If you look at long-term rates, as measured by 10-year bond yields, we have converged on the US and eurozone. Instead of being a bit higher we are now the same. If you are concerned about enabling companies to borrow for investment at a reasonable cost, long-term rates are more important than short-term ones: the latter are the price of working capital, the former are for long-term fund raising.

And sterling? One of the criticisms of British monetary policy has been that the interest rates needed to contain growth to manageable levels have been too high for our exporters. The result has been a two-speed economy, with services booming but manufacturing in trouble. It is perfectly true that there has been a dilemma here, but if one is concerned about exchange rate stability rather than the absolute level of the currency, the pound has, since mid-1997 actually been extremely stable. It has been more stable on the weighted measure since then than the dollar, which has climbed; than the euro, which has plunged; and than the yen, which has been all over the place.

Whether the level of the pound is too high in the longer term is open to debate. The majority view is that it is, but there is a growing minority view that the scope for increased productivity is such that something close to the present level should be sustainable. This latter view is supported by the fact that the UK is in trade surplus with the US and that there has been no deterioration of its trade deficit with the eurozone. Any worsening of the deficit has been in trade with the rest of the world, in particular emerging East Asia.

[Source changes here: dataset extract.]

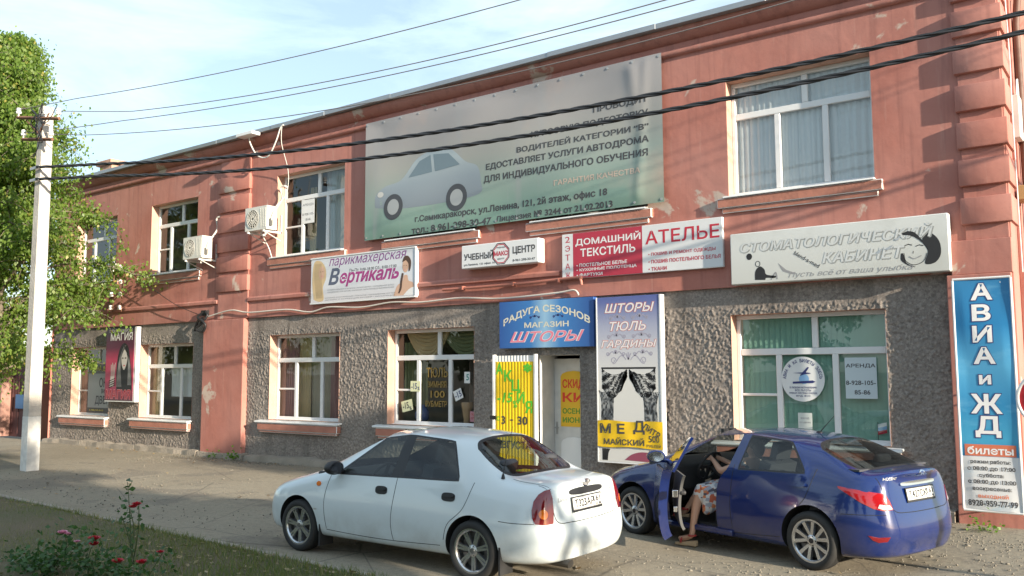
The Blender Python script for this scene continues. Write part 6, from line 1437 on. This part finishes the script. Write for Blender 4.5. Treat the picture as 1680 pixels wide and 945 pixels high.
for s in (-1, 1):
    taillamp(blue, bvh, s, lp, [([(.06, .73), (.165, .72), (.19, .682), (.10, .677), (.04, .695)], LAMPC, .010)], mat('bright_red_lamp', (.30, .008, .012), .1, var=.2, vs=25, coat=1))
    f = (lambda p: p) if s < 0 else (lambda p: (-p[0], p[1]))
    add(blue, decal(bvh, (4.1, s*.72, 0), (-1, -s*.55, 0), [f(p) for p in [(-.06, .43), (.03, .415), (.14, .42), (.11, .375), (.03, .365), (-.02, .385)]], off=.006), 'rear_reflector', LAMPR)
plate(blue, bvh, .80, 0, 'Т427СК', '161', -10)
add(blue, decal(bvh, (4.3, 0, 0), (-1, 0, 0), oval(0, .905, .33, .022, 28, 4), off=.012), 'boot_chrome', CHROME)
em = add(blue, decal(bvh, (4.3, 0, 0), (-1, 0, 0), oval(0, 1.0, .055, .030, 24), off=.008), 'emblem', CHROME); add(em, decal(bvh, (4.3, 0, 0), (-1, 0, 0), oval(0, 1.0, .042, .020, 20), off=.010), 'emblem_field', BP)
mbq = MB()
for yy in (-.022, .022): mbq.tube([(0, yy-.006, .985), (0, yy+.006, 1.015)], .004, 6)
mbq.tube([(0, -.02, .998), (0, .02, 1.002)], .004, 6); hx_ = surf(bvh, (4.3, 0, 1.0), (-1, 0, 0))[0].x+.012; mbq.xf(Matrix.Translation((hx_, 0, 0))); mbq.build('emblem_mark', CHROME, em, local=True)
badge_text(blue, bvh, 'ACCENT', -.56, .955, .19, .026, STEEL, .02, .2)
hl = [(-.26, .66), (-.05, .66), (.20, .72), (.42, .83), (.36, .86), (.10, .80), (-.15, .74)]
for s in (-1, 1): add(blue, decal(bvh, (.22, s*.70, 0), (1, -s*.75, 0), [(p[0]*(-1 if s > 0 else 1)*-1 if False else (p[0] if s < 0 else -p[0]), p[1]) for p in [(q[0], q[1]) for q in hl]], off=.006, rings=6), 'headlamp', LAMPC)
h = surf(bvh, (3.02, 0, 3), (0, 0, -1)); a_ = h[0]; m = MB(); m.ball(tuple(a_), .04, .03, .02, nu=10, nv=6); m.tube([tuple(a_), tuple(a_+Vector((.19, 0, .19)))], [.006, .003], 6); m.build('antenna', BLACK, blue, local=True, smooth=50)
door_mirror(blue, 1.46, 1, 1.02, BP, w=wb)
m = MB(); m.prism([(1.30, .20), (2.42, .20), (2.42, .27), (1.30, .27)], -.845, -.70); m.build('door_sill', BP, blue, local=True, bevel=.02)
# driver's door, hinged at its front edge and swung open
hinge = Vector((1.36, -.83, 0)); OPEN = R(-42)
dmat = Matrix.Translation(hinge) @ Matrix.Rotation(OPEN, 4, 'Z') @ Matrix.Translation(-hinge)
bm, _ = split_part(src, {6})
inner = bm.copy()
me = bpy.data.meshes.new('door'); bmesh.ops.transform(bm, matrix=dmat, verts=bm.verts)
bmesh.ops.recalc_face_normals(bm, faces=bm.faces); bmesh.ops.solidify(bm, geom=bm.faces[:], thickness=.10)
bm.to_mesh(me); bm.free(); me.materials.append(BP); me.shade_smooth(); me.set_sharp_from_angle(angle=R(40))
door_o = bpy.data.objects.new('door', me); COL.objects.link(door_o); door_o.parent = blue
bmesh.ops.translate(inner, verts=inner.verts, vec=(0, .125, 0)); bmesh.ops.scale(inner, verts=inner.verts, vec=(.93, 1, .86), space=Matrix.Translation((-1.85, 0, -.6))); bmesh.ops.transform(inner, matrix=dmat, verts=inner.verts); bm_obj(inner, 'door_trim', mat('grey_door_trim', (.10, .10, .10), .7, var=.05), door_o, thick=.03)
bm = bmesh.new(); bm.from_mesh(src); bmesh.ops.delete(bm, geom=[f for f in bm.faces if f.material_index != 8], context='FACES')
r_ = bmesh.ops.inset_region(bm, faces=bm.faces[:], thickness=.045, use_boundary=True, use_even_offset=True); rs_ = set(r_['faces']); ring = bm.copy(); bm.faces.index_update(); keep = {f.index for f in rs_}; ring.faces.ensure_lookup_table(); ring.faces.index_update()
bmesh.ops.delete(ring, geom=[f for f in ring.faces if f.index not in keep], context='FACES'); bmesh.ops.delete(bm, geom=list(rs_), context='FACES')
for q in (bm, ring): bmesh.ops.transform(q, matrix=dmat, verts=q.verts)
bm_obj(bm, 'side_window', CGLASS, door_o); bm_obj(ring, 'window_frame', BP, door_o, thick=.03)
mo = door_mirror(door_o, 1.50, -1, 1.03, BP, w=wb)
for o_ in [mo]+list(mo.children): o_.data.transform(dmat)
for o_ in list(mo.children): o_.parent = door_o
m = MB(); m.box(2.30, 2.375, -.80, -.74, .66, .74); m.box(2.36, 2.372, -.79, -.75, .50, .56); m.xf(dmat); m.build('latch', CHROME, door_o, local=True, bevel=.006)
m = MB(); m.box(1.5, 2.2, -.70, -.63, .66, .71); m.xf(dmat); m.build('armrest', DASH, door_o, local=True, bevel=.02)
# ------------------------------------------------------------------ the woman in the blue car
def skin_mesh(name, chains, m, parent, levels=2, root_i=0):
    """chains: lists of (x,y,z,r); equal first points are merged so limbs grow out of one body"""
    V = []; E = []; Rr = []
    def vid(p):
        for i, v in enumerate(V):
            if (Vector(v)-Vector(p[:3])).length < 1e-4: return i
        V.append(p[:3]); Rr.append(p[3] if len(p) == 4 else p[3:5]); return len(V)-1
    for c in chains:
        ids = [vid(p) for p in c]
        for a, b in zip(ids[:-1], ids[1:]): E.append((a, b))
    me = bpy.data.meshes.new('s'); me.from_pydata(V, E, []); o = bpy.data.objects.new('s', me); COL.objects.link(o)
    o.modifiers.new('k', 'SKIN')
    if not me.skin_vertices: me.attributes.new('x', 'FLOAT', 'POINT')
    bm = bmesh.new(); bm.from_mesh(me); l = bm.verts.layers.skin.verify(); bm.verts.ensure_lookup_table()
    for i, v in enumerate(bm.verts):
        r = Rr[i]; r = (r, r) if not isinstance(r, (tuple, list)) else r; v[l].radius = r; v[l].use_root = (i == root_i)
    bm.to_mesh(me); bm.free()
    sb = o.modifiers.new('s', 'SUBSURF'); sb.levels = levels; sb.render_levels = levels
    dg = bpy.context.evaluated_depsgraph_get(); dg.update(); out = bpy.data.meshes.new_from_object(o.evaluated_get(dg)); bpy.data.objects.remove(o)
    out.name = name; out.materials.clear(); out.materials.append(m); out.shade_smooth()
    r = bpy.data.objects.new(name, out); COL.objects.link(r); r.parent = parent; return r
woman = thing('person', 'woman in patterned dress and red sandals sitting in the blue car, one foot out', 'person', BLOC, BROT)
SKIN = mat('skin', (.50, .29, .20), .55, var=.08, vs=8)
pel = (2.20, -.40, .56, .13, .15)
def hand(w, d, up, side):
    w = Vector(w); d = Vector(d).normalized(); up = Vector(up).normalized(); s = d.cross(up).normalized()*side; out = []
    palm = w+d*.065
    out.append([(*w, .022, .028), (*palm, .016, .036)])
    for k, (off, L, rr_) in enumerate(((-.030, .070, .009), (-.010, .080, .0095), (.011, .075, .009), (.030, .060, .008))):
        b = palm+s*off+d*.015; p1 = b+d*L*.45-up*.008; p2 = p1+d*L*.3-up*.025; p3 = p2+d*L*.12-up*.03
        out.append([(*palm, .016, .036), (*b, rr_), (*p1, rr_), (*p2, rr_*.92), (*p3, rr_*.8)])
    t0 = w+d*.025-s*.03; t1 = t0+d*.035-s*.022; t2 = t1+d*.03-up*.012
    out.append([(*w, .022, .028), (*t0, .012), (*t1, .011), (*t2, .009)]); return out
lw = (1.84, -.46, 1.00); rw = (1.84, -.28, .98)
chains = [[pel, (2.27, -.40, .70, .115, .14), (2.34, -.40, .84, .11, .15), (2.38, -.40, .97, .085, .14), (2.40, -.40, 1.04, .05, .055), (2.40, -.40, 1.09, .052, .052), (2.39, -.41, 1.15, .085, .078), (2.39, -.41, 1.23, .09, .078), (2.40, -.41, 1.29, .05, .05)],
          [(2.38, -.40, .97, .085, .14), (2.34, -.57, .97, .055), (2.10, -.62, .88, .045), (lw[0], lw[1], lw[2], .022, .028)],
          [(2.38, -.40, .97, .085, .14), (2.34, -.23, .97, .055), (2.08, -.20, .88, .043), (rw[0], rw[1], rw[2], .022, .028)],
          [pel, (2.08, -.52, .58, .095), (1.84, -.70, .63, .066), (1.83, -.76, .45, .058), (1.84, -.83, .25, .040), (1.845, -.86, .135, .034), (1.755, -.885, .095, .030, .036), (1.675, -.905, .085, .02, .036)],
          [pel, (2.05, -.34, .60, .095), (1.66, -.42, .64, .064), (1.58, -.50, .50, .055), (1.53, -.58, .38, .038), (1.51, -.60, .345, .033), (1.43, -.63, .325, .028, .035), (1.37, -.65, .32, .02, .034)]]
chains += hand(lw, (-.75, .15, .25), (0, -.5, 1), 1)+hand(rw, (-.75, -.1, .25), (0, .5, 1), -1)
skin_mesh('body', chains, SKIN, woman)
def dressmat():
    m, n, b, t = newmat('patterned_dress'); o = t.outputs['Object']
    v = n.nodes.new('ShaderNodeTexVoronoi'); v.inputs['Scale'].default_value = 24; n.links.new(o, v.inputs['Vector'])
    sp = n.nodes.new('ShaderNodeSeparateColor'); n.links.new(v.outputs['Color'], sp.inputs[0])
    r = ramp_node(n, [(0, (.55, .55, .56)), (.28, (.30, .32, .38)), (.45, (.42, .10, .05)), (.62, (.60, .58, .56)), (.78, (.08, .07, .09)), (.88, (.50, .18, .08))], 'CONSTANT'); n.links.new(sp.outputs[0], r.inputs['Fac'])
    n.links.new(r.outputs['Color'], b.inputs['Base Color']); b.inputs['Roughness'].default_value = .8; return m
DRESS = dressmat()
skin_mesh('dress', [[(2.20, -.40, .58, .155, .18), (2.27, -.40, .72, .135, .16), (2.34, -.40, .86, .13, .165), (2.38, -.40, .97, .095, .15)],
                    [(2.38, -.40, .97, .095, .15), (2.35, -.55, .97, .066), (2.26, -.60, .93, .062)], [(2.38, -.40, .97, .095, .15), (2.35, -.25, .97, .066), (2.26, -.22, .93, .062)],
                    [(2.20, -.40, .58, .155, .18), (1.98, -.54, .60, .14, .17), (1.84, -.65, .60, .115, .14), (1.83, -.73, .49, .09, .12)], [(2.20, -.40, .58, .155, .18), (1.90, -.38, .63, .13, .15), (1.70, -.44, .61, .10, .12), (1.63, -.52, .51, .07, .10)],
                    [(1.98, -.54, .60, .14, .17), (1.95, -.68, .46, .06, .09), (1.93, -.74, .38, .04, .05)]], DRESS, woman)
HAIRM = mat('brown_hair', (.07, .04, .025), .6, var=.3, vs=30)
m = MB(); m.ball((2.43, -.41, 1.235), .095, .092, .10, nu=18, nv=12); m.ball((2.49, -.41, 1.16), .06, .08, .10, nu=14, nv=9); m.build('hair', HAIRM, woman, local=True, smooth=60)
m = MB()
for y in (-.44, -.38): m.ball((2.308, y, 1.208), .010, .014, .009, nu=10, nv=6)
m.build('eye', INK, woman, local=True, smooth=60)
m = MB(); m.ball((2.298, -.41, 1.178), .018, .014, .022, nu=10, nv=7); m.build('nose', SKIN, woman, local=True, smooth=60)
m = MB(); m.ball((2.31, -.41, 1.14), .010, .024, .008, nu=10, nv=6); m.build('mouth', INKS['pink'], woman, local=True, smooth=60)
SAND = mat('red_sandal', (.38, .03, .03), .5, var=.1); CORK = mat('cork_sole', (.50, .36, .22), .8, var=.2, vs=20)
for (ax, ay, az, dx, dy, tz) in ((1.86, -.86, .135, -.21, -.055, .02), (1.525, -.60, .345, -.18, -.06, .262)):
    d = Vector((dx, dy, 0)).normalized(); s = Vector((-d.y, d.x, 0)); H_ = Vector((ax, ay, 0))-d*.02; T_ = H_+d*.245; zt = az-.115 if tz else .0; zt = tz
    P = []
    for (c, z1, hw) in ((H_-d*.03, .065, .03), (H_+d*.08, .05, .032), (H_+d*.17, .03, .042), (T_, .026, .026)):
        for sg in (-1, 1): P += [tuple(c+s*sg*hw+Vector((0, 0, zt))), tuple(c+s*sg*hw+Vector((0, 0, zt+z1)))]
    F = []
    for i in range(3): a = i*4; F += [(a, a+1, a+5, a+4), (a+2, a+6, a+7, a+3), (a+1, a+3, a+7, a+5), (a, a+4, a+6, a+2)]
    F += [(0, 2, 3, 1), (12, 13, 15, 14)]
    m = MB(); m.add(P, F); so = m.build('sandal', CORK, woman, local=True, bevel=.006)
    m = MB()
    for (t_, zz, rr_, hh) in ((.155, zt+.03, .047, .055), (.03, zt+.12, .040, .0)):
        c = H_+d*t_; pts = [tuple(c+s*rr_*math.cos(R(a))+Vector((0, 0, zz+hh*math.sin(R(a)) if hh else zz))) + () for a in range(0, 181, 20)] if hh else [tuple(c+s*rr_*math.cos(R(a))+d*rr_*math.sin(R(a))+Vector((0, 0, zz))) for a in range(0, 360, 24)]
        m.tube(pts, .011, 6, closed=not hh)
    m.build('strap', SAND, so, local=True, smooth=60)
# ------------------------------------------------------------------ clean up helper data
for me_ in [x for x in bpy.data.meshes if x.users == 0]: bpy.data.meshes.remove(me_)
for k in range(9):
    if bpy.data.materials.get('slot%d' % k): bpy.data.materials.remove(bpy.data.materials['slot%d' % k])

In any case the whole craft of monetary policy is to try to reconcile different objectives, and the service industry/manufacturing one is just the sort of imbalance that policy has to try to steer between.

If the Bank has managed it pretty well – arguably better than Fed, probably better than the European Central Bank and certainly better than the Bank of Japan – then its members, in particular Sir Edward, should take a bow. Indeed my main worry is that the Bank has so far done too well. That is just the time when things go wrong. So let's stop the congratulations there.